**Instruction:**
Beginning with the first line, set down every line through the one containing "scene.camera = cam", exactly as it appears, but not the pictures.

**Raw data:**
****************************************
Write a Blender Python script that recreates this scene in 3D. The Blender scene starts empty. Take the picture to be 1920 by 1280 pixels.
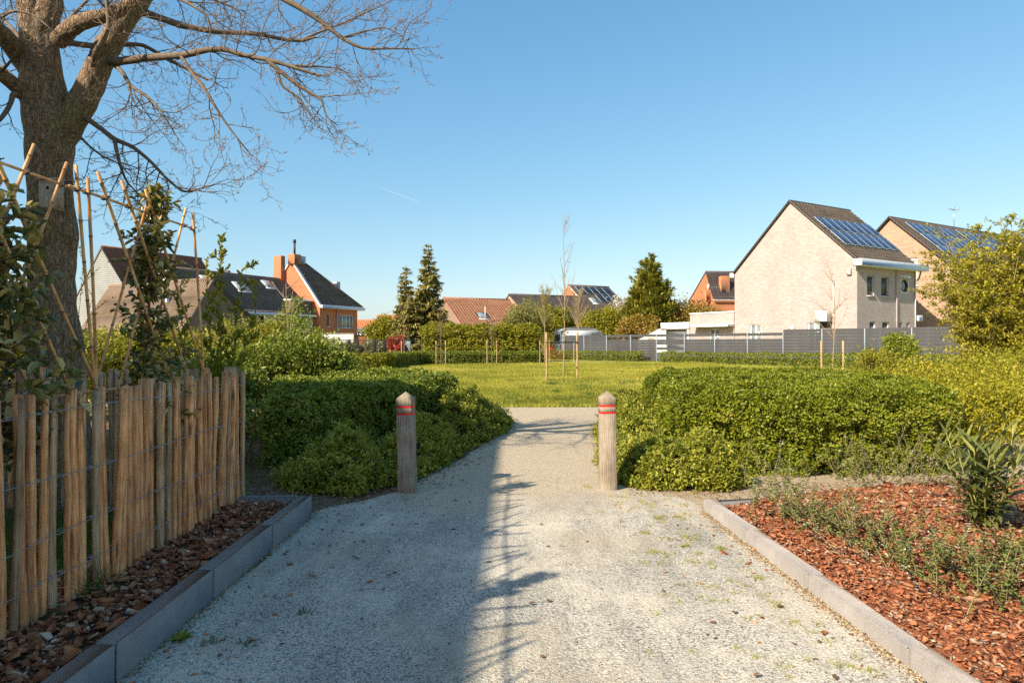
import bpy, math, random
import numpy as np
from mathutils import Vector, Matrix
from mathutils.geometry import tessellate_polygon

random.seed(11)
rng = np.random.default_rng(11)
R = math.radians
scene = bpy.context.scene
COL = scene.collection

# ------------------------------------------------------------------ camera, sky, sun, exposure
cam_d = bpy.data.cameras.new('camera')
cam = bpy.data.objects.new('camera', cam_d)
COL.objects.link(cam)
cam.location = (0, 0, 1.5)
cam.rotation_euler = (R(90), 0, 0)
cam_d.lens = 24.0
cam_d.sensor_width = 36.0
cam_d.shift_y = 5 / 1920
cam_d.clip_end = 2000
scene.camera = cam

SUN_EL = R(35.5)
SUN_DIR = Vector((-0.745, -0.667, 0)).normalized()          # horizontal direction towards the sun
world = bpy.data.worlds.new('World')
scene.world = world
world.use_nodes = True
wn = world.node_tree
bg = wn.nodes['Background']
sky = wn.nodes.new('ShaderNodeTexSky')
sky.sky_type = 'NISHITA'
sky.sun_disc = False
sky.sun_elevation = SUN_EL
sky.sun_rotation = math.atan2(SUN_DIR.x, SUN_DIR.y)
sky.air_density = 1.0
sky.dust_density = 1.0
sky.ozone_density = 4.0
# the camera's colour response to the clear sky, one exponent and gain for each channel over the whole dome
sep = wn.nodes.new('ShaderNodeSeparateColor')
comb = wn.nodes.new('ShaderNodeCombineColor')
wn.links.new(sky.outputs[0], sep.inputs[0])
for i, (g, k) in enumerate(((1.12, 0.070), (0.789, 0.1076), (0.56, 0.150))):
    pw = wn.nodes.new('ShaderNodeMath'); pw.operation = 'POWER'
    wn.links.new(sep.outputs[i], pw.inputs[0]); pw.inputs[1].default_value = g
    ml = wn.nodes.new('ShaderNodeMath'); ml.operation = 'MULTIPLY'
    wn.links.new(pw.outputs[0], ml.inputs[0]); ml.inputs[1].default_value = k * 1.04 / 0.12
    wn.links.new(ml.outputs[0], comb.inputs[i])
wn.links.new(comb.outputs[0], bg.inputs[0])
bg.inputs[1].default_value = 0.12

sun_d = bpy.data.lights.new('sun', 'SUN')
sun_d.energy = 3.75
sun_d.angle = R(0.55)
sun_d.color = (1.0, 0.90, 0.72)
sun = bpy.data.objects.new('sun', sun_d)
COL.objects.link(sun)
ld = Vector((-SUN_DIR.x * math.cos(SUN_EL), -SUN_DIR.y * math.cos(SUN_EL), -math.sin(SUN_EL)))
sun.rotation_euler = ld.to_track_quat('-Z', 'Y').to_euler()
sun.location = (-20, -18, 20)

vs = scene.view_settings
vs.view_transform = 'Standard'
vs.look = 'None'
vs.exposure = 1.25
vs.gamma = 1.0
scene.render.engine = 'CYCLES'
scene.cycles.use_denoising = False
scene.cycles.max_bounces = 6
scene.cycles.transparent_max_bounces = 6

# ------------------------------------------------------------------ helpers: objects
def tag(o, label=None, cat=None, group=None, kind=None):
    if label: o['label'] = label
    if cat: o['category'] = cat
    if group: o['group'] = group
    if kind: o['kind'] = kind
    return o

def empty(name, loc=(0, 0, 0), rz=0.0):
    o = bpy.data.objects.new(name, None)
    o.empty_display_size = 0.2
    COL.objects.link(o)
    o.location = loc
    o.rotation_euler = (0, 0, rz)
    return o

def put(name, me, parent=None, loc=None, rot=None, scale=None):
    o = bpy.data.objects.new(name, me)
    COL.objects.link(o)
    if parent: o.parent = parent
    if loc is not None: o.location = loc
    if rot is not None: o.rotation_euler = rot
    if scale is not None: o.scale = scale
    return o

def make_mesh(name, V, Fs, mat, rnd=None, smooth=False):
    """V (n,3); Fs a list of int arrays (m,k); rnd per-face floats in the same order"""
    V = np.asarray(V, dtype=np.float32).reshape(-1, 3)
    if isinstance(Fs, np.ndarray): Fs = [Fs]
    Fs = [np.asarray(f, dtype=np.int32) for f in Fs if len(f)]
    me = bpy.data.meshes.new(name)
    me.vertices.add(len(V))
    me.vertices.foreach_set('co', V.ravel())
    nl = sum(f.size for f in Fs); nf = sum(len(f) for f in Fs)
    me.loops.add(nl)
    me.loops.foreach_set('vertex_index', np.concatenate([f.ravel() for f in Fs]))
    me.polygons.add(nf)
    tot = np.concatenate([np.full(len(f), f.shape[1], dtype=np.int32) for f in Fs])
    st = np.concatenate([[0], np.cumsum(tot)[:-1]]).astype(np.int32)
    me.polygons.foreach_set('loop_start', st)
    if smooth: me.polygons.foreach_set('use_smooth', np.ones(nf, dtype=bool))
    me.update(calc_edges=True)
    if rnd is not None:
        a = me.attributes.new('rnd', 'FLOAT', 'FACE')
        a.data.foreach_set('value', np.asarray(rnd, dtype=np.float32))
    if mat: me.materials.append(mat)
    return me

class MB:
    """collects shapes into one mesh"""
    def __init__(s):
        s.V = []; s.F = {}; s.n = 0
    def add(s, V, *Fs):
        V = np.asarray(V, dtype=float).reshape(-1, 3)
        for F in Fs:
            F = np.asarray(F, dtype=int)
            if len(F): s.F.setdefault(F.shape[1], []).append(F + s.n)
        s.V.append(V); s.n += len(V)
    def box(s, lo, hi, M=None):
        x0, y0, z0 = lo; x1, y1, z1 = hi
        V = np.array([(x0,y0,z0),(x1,y0,z0),(x1,y1,z0),(x0,y1,z0),(x0,y0,z1),(x1,y0,z1),(x1,y1,z1),(x0,y1,z1)], float)
        if M is not None: V = np.array([M(*v) for v in V])
        s.add(V, [(0,3,2,1),(4,5,6,7),(0,1,5,4),(1,2,6,5),(2,3,7,6),(3,0,4,7)])
    def bbox(s, lo, hi, b=0.004):
        """box with chamfered edges"""
        x0,y0,z0 = lo; x1,y1,z1 = hi
        V = []; 
        for (sx, X) in ((1, x0), (-1, x1)):
            for (sy, Y) in ((1, y0), (-1, y1)):
                for (sz, Z) in ((1, z0), (-1, z1)):
                    V += [(X, Y+sy*b, Z+sz*b), (X+sx*b, Y, Z+sz*b), (X+sx*b, Y+sy*b, Z)]
        idx = lambda i, j, k, c: ((i*2+j)*2+k)*3+c
        Q = []; T = []
        for i in (0, 1): Q.append([idx(i,0,0,0), idx(i,1,0,0), idx(i,1,1,0), idx(i,0,1,0)])
        for j in (0, 1): Q.append([idx(0,j,0,1), idx(1,j,0,1), idx(1,j,1,1), idx(0,j,1,1)])
        for k in (0, 1): Q.append([idx(0,0,k,2), idx(1,0,k,2), idx(1,1,k,2), idx(0,1,k,2)])
        for i in (0, 1):
            for j in (0, 1):
                Q.append([idx(i,j,0,0), idx(i,j,1,0), idx(i,j,1,1), idx(i,j,0,1)])
            for k in (0, 1):
                Q.append([idx(i,0,k,0), idx(i,1,k,0), idx(i,1,k,2), idx(i,0,k,2)])
        for j in (0, 1):
            for k in (0, 1):
                Q.append([idx(0,j,k,1), idx(1,j,k,1), idx(1,j,k,2), idx(0,j,k,2)])
        for i in (0, 1):
            for j in (0, 1):
                for k in (0, 1): T.append([idx(i,j,k,0), idx(i,j,k,1), idx(i,j,k,2)])
        s.add(V, Q, T)
    def tube(s, pts, r, n=8, cap=True):
        pts = np.asarray(pts, float)
        r = np.broadcast_to(np.asarray(r, float), (len(pts),))
        V, F = tubes(pts[None], r[None], n)
        k = len(pts)
        Fs = [F]
        if cap:
            Fs.append(np.array([list(range(n))[::-1], [(k-1)*n+i for i in range(n)]]))
        s.add(V, *Fs)
    def build(s, name, mat, parent=None, loc=None, rot=None, smooth=False, scale=None):
        me = s.mesh(name, mat, smooth)
        return put(name, me, parent, loc, rot, scale)
    def mesh(s, name, mat, smooth=False):
        return make_mesh(name, np.concatenate(s.V), [np.concatenate(f) for f in s.F.values()], mat, None, smooth)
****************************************
**In response:**
Write a Blender Python script that recreates this scene in 3D. The Blender scene starts empty. Take the picture to be 1920 by 1280 pixels.
import bpy, math, random
import numpy as np
from mathutils import Vector, Matrix
from mathutils.geometry import tessellate_polygon

random.seed(11)
rng = np.random.default_rng(11)
R = math.radians
scene = bpy.context.scene
COL = scene.collection

# ------------------------------------------------------------------ camera, sky, sun, exposure
cam_d = bpy.data.cameras.new('camera')
cam = bpy.data.objects.new('camera', cam_d)
COL.objects.link(cam)
cam.location = (0, 0, 1.5)
cam.rotation_euler = (R(90), 0, 0)
cam_d.lens = 24.0
cam_d.sensor_width = 36.0
cam_d.shift_y = 5 / 1920
cam_d.clip_end = 2000
scene.camera = cam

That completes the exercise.